In mezzo a questo susseguirsi di vicende, di arresti e scarcerazioni, di avvisi di garanzia e istanze di archiviazioni, fra le speranze di giustizia della famiglia e di quei cittadini onesti che desiderano verità, si giunge al 2004, anno in cui la vicenda processuale si chiude con l’archiviazione dell’ipotesi a carico di Rinaldi per decesso dell’indagato, anno a partire dal quale la giustizia resterà silente.
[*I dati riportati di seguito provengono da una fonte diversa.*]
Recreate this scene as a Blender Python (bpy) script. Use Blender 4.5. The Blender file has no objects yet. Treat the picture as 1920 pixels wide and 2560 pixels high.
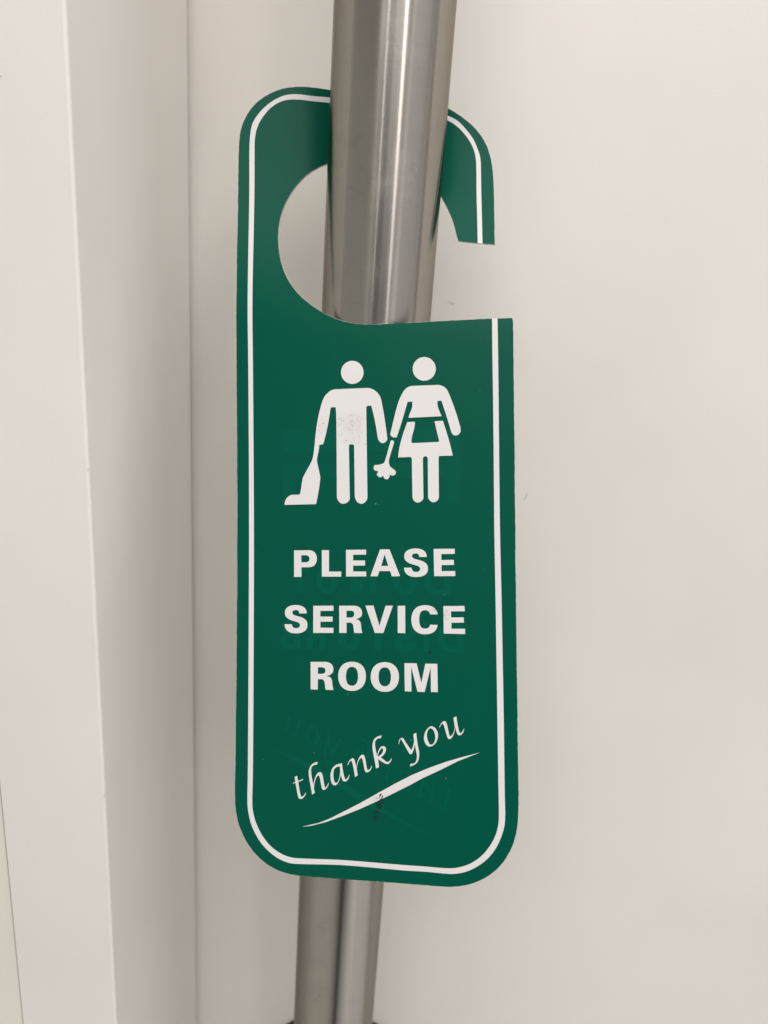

Da quei quasi dieci anni di inchieste a singhiozzi l’unica cosa che pare essere emersa come certa e inconfutabile e che può essere facilmente rilevabile dai documenti processuali è che il Direttore Marcone si era imbattuto e soffermato su pratiche miliardarie, su interessi di vari esponenti della città collegati con interessi della mafia locale, così come certo è il legame di Rinaldi con la stessa criminalità. Dalle carte processuali del caso Marcone, emerge inoltre che il magistrato Lucia Navazio scriveva, nero su bianco, che la “parte sana” della città non volle collaborare.

Risuona così prepotente il silenzio della giustizia mentre viene conferita a Franco Marcone la medaglia d’oro al merito civile, che reca la seguente motivazione:

Dott. Francesco Marcone – alla memoria – Funzionario dello Stato, sempre distintosi per la salda preparazione professionale e l’alto rigore morale, costantemente impegnato a garantire il rispetto delle leggi e a contrastare ogni possibile tentativo di illegalità, veniva barbaramente assassinato nell’androne della propria abitazione in un vile agguato.
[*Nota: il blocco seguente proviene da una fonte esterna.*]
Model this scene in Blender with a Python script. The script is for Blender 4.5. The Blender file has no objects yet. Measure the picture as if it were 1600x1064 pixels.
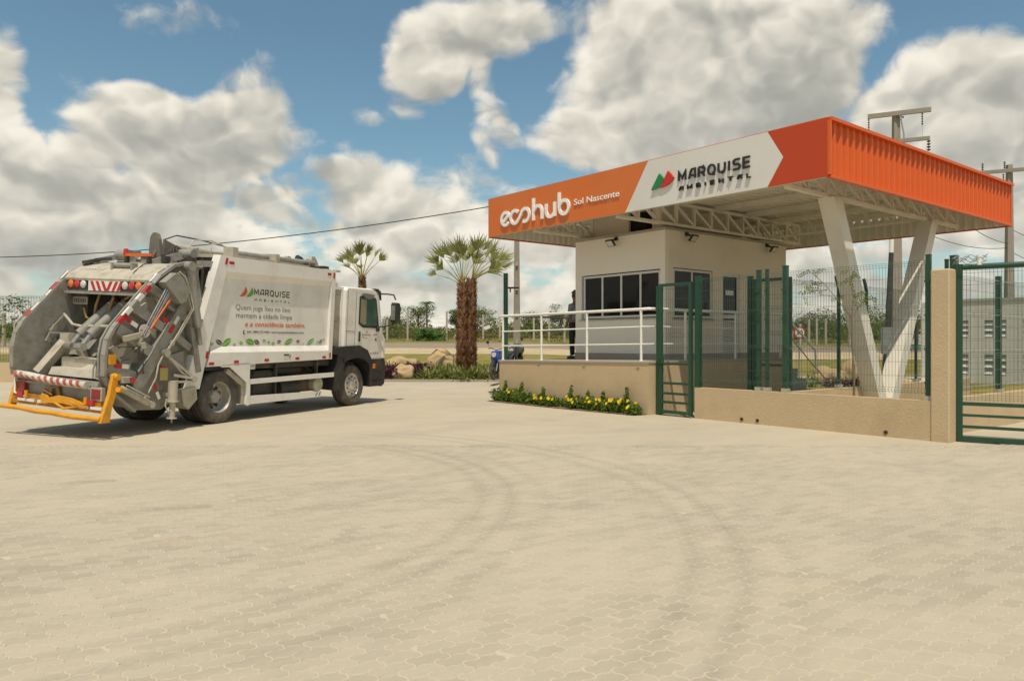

Fulgido esempio di elette virtù civiche, di elevato spirito di servizio e di incondizionato senso del dovere.

Allo stesso Direttore sono poi state intitolate la via in cui è ubicato l’ingresso dell’Agenzia delle entrate della città,  la Scuola di Pubblica Amministrazione della Provincia di Foggia e il 21 marzo 2013 l’Amministrazione Comunale della città, a 18 anni dall’omicidio, ha voluto dedicargli una piazza, come gesto di gratitudine e allo stesso tempo di impegno. Il monumento presente al centro della stessa piazza, una lastra rettangolare, lineare e massiccia, è interrotta da due fori che rappresentano i due colpi di pistola che hanno strappato alla vita Marcone e reca l’iscrizione chiara e diretta “Non si costruisce giustizia senza verità”.

A 18 anni di distanza da quell’efferato omicidio, il caso Marcone resta un doloroso punto interrogativo per tutta la città. E Francesco Marcone è una vittima senza giustizia, una delle tantissime vittime di mafia di cui sono ancora ignoti i nomi dei mandanti e degli esecutori materiali.

Fra l’assordante silenzio della giustizia, la città di Foggia, capitanata dal Presidio provinciale di Libera, nato dall’impegno dalla figlia di Francesco, Daniela Marcone, non dimentica il suo Direttore, anzi, prova a rendere ancora più attuali e presenti i suoi insegnamenti, il suo senso di legalità e di rispetto nei confronti dello Stato.

“La verità ridà dignità ad un’intera comunità. Quindi, forse, bisogna riprendere a lavorare per la verità”, queste le parole di Daniela da cui emerge chiaro il bisogno di legalità, giustizia e verità; una triade strettamente interconnessa, ma troppo spesso ostacolata dalla pratica omertosa.

Francesco Marcone ripeteva sempre “Lo Stato siamo noi”, perché lo Stato per Marcone è ciascuno di noi, con i suoi comportamenti, i suoi gesti, le sue denunce, i suoi silenzi. Lui ha lavorato fino all’ultimo giorno, fino a quando la criminalità organizzata non ha deciso di fermarlo, uccidendolo appunto per aver fatto fin troppo bene il suo lavoro. Ed è questo lo straordinario esempio di un uomo comune, non un eroe, ma un uomo che decise di non piegare la testa, un funzionario dello Stato che scelse di fare bene il suo lavoro.